El presidente de México pretende que la nueva sección en la conferencia de prensa matutina supuestamente dedicada a examinar la labor de la prensa sea vista como un bien intencionado ejercicio de rendición de cuentas, algo inocente, casi didáctico. No lo es. La sección no se llama “quién es quién en el periodismo” sino “quién es quién en las mentiras”. La descalificación de origen revela la vena vengativa que anima la dinámica. Tampoco se trata de un diálogo, mucho menos de un debate. Aunque el resultado se habría parecido a un tribunal, la Presidencia podría haber extendido invitaciones a los periodistas que sentaría en el banquillo para que pudieran defender su labor. No lo hizo. Aquí no hay diálogo o “derecho de réplica” de la Presidencia: hay descalificación desde el poder.

La nueva sección de la mañanera no es un análisis objetivo, ya no digamos imparcial. Como varios colegas documentaron casi de inmediato, el ejercicio estuvo lleno de mentiras sobre las supuestas mentiras. Pero no solo eso. Al salpicar su análisis de inferencias y sospechas sin sustento, la encargada de la nueva sección se alejó del periodismo para caer –ella sí, y de qué manera– en la dinámica de la teoría de la conspiración. El ad hominem contra el periodista no es un análisis serio del trabajo del periodista, al menos no en una democracia.

Al final, el resultado es el que siempre ha sido. No se trata de analizar al periodismo o criticarlo en buena lid, aunque nada de eso corresponde al presidente de un país, y menos en los términos planteados. Se trata, eso sí, de la enésima reiteración de que los periodistas no ejercen un oficio legítimo: son antagonistas que conspiran contra el poder.

El ejercicio autoritario obliga a dos preguntas urgentes. La primera es evidente. ¿Qué pretende el presidente de México al escalar su confrontación cotidiana con el periodismo? No busca construir una mejor prensa, eso está claro. Lo que quiere, en realidad, es distraer. Aunque en público repita sin cesar otra cosa, el presidente sabe que su gobierno no ha ofrecido los resultados que desea. No lo ha hecho en salud ni en seguridad. Mucho menos en la batalla contra la pobreza. Ni siquiera ha logrado rescatar Pemex, piedra angular de este viaje nostálgico en el que ha metido a México. Para maquillar esa mediocridad, el presidente necesita antagonistas. Andrés Manuel López Obrador ha sido, desde hace décadas, un maestro del victimismo: un perseguido universal y eterno. Ese papel –sin sustento en casi todos los episodios de su larga carrera política y ciertamente sin sustento ahora– le permitió mantenerse vigente después de dos derrotas electorales y, finalmente, ganar la presidencia de México. Ahora, cuando enfrenta el lento ocaso que supondrá la segunda mitad de su gobierno, el presidente necesita enemigos. ¿Quién mejor que la prensa?

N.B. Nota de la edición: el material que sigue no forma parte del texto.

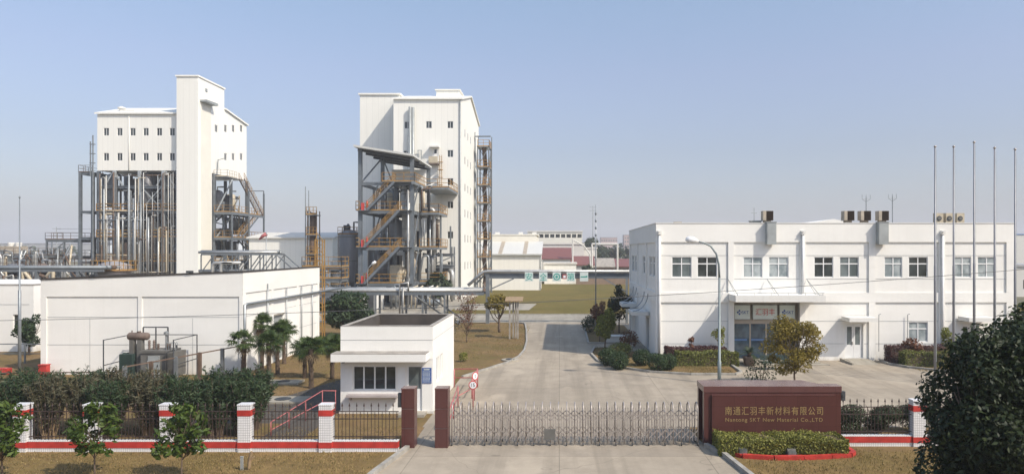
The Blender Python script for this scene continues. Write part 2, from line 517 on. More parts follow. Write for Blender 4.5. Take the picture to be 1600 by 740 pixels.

La segunda pregunta es más importante, y no solo para los periodistas. ¿Cómo responder a la puesta en escena semanal? En las horas posteriores a la primera edición del “Quién es quién…”, conversé con cinco colegas destacados, directores de medios en México y el exterior. Coincidieron en que la única respuesta es insistir en el ejercicio del oficio. ¿Vale la pena combatir la agresión, desmentir la descalificación o aclarar la calumnia? Para los aludidos, será difícil evitarlo (y uno supone que nos tocará a todos, tarde o temprano: a mí ya me ha tocado, aunque no en este formato). Pero hacerlo sería caer en el juego de la distracción, echar más humo a la cortina que le conviene al presidente. La respuesta, entonces, está en hacer más y mejor periodismo que se concentre en lo que realmente importa: no en la labor de quien examina al poder sino en los resultados que arroja el poder. Si antes de la sección orwelliana, los periodistas ya teníamos la obligación de poner al gobierno de López Obrador (y cualquier otro) bajo la lupa, ahora la tenemos mucho más. Ante el ataque al periodismo, más periodismo. No hay de otra.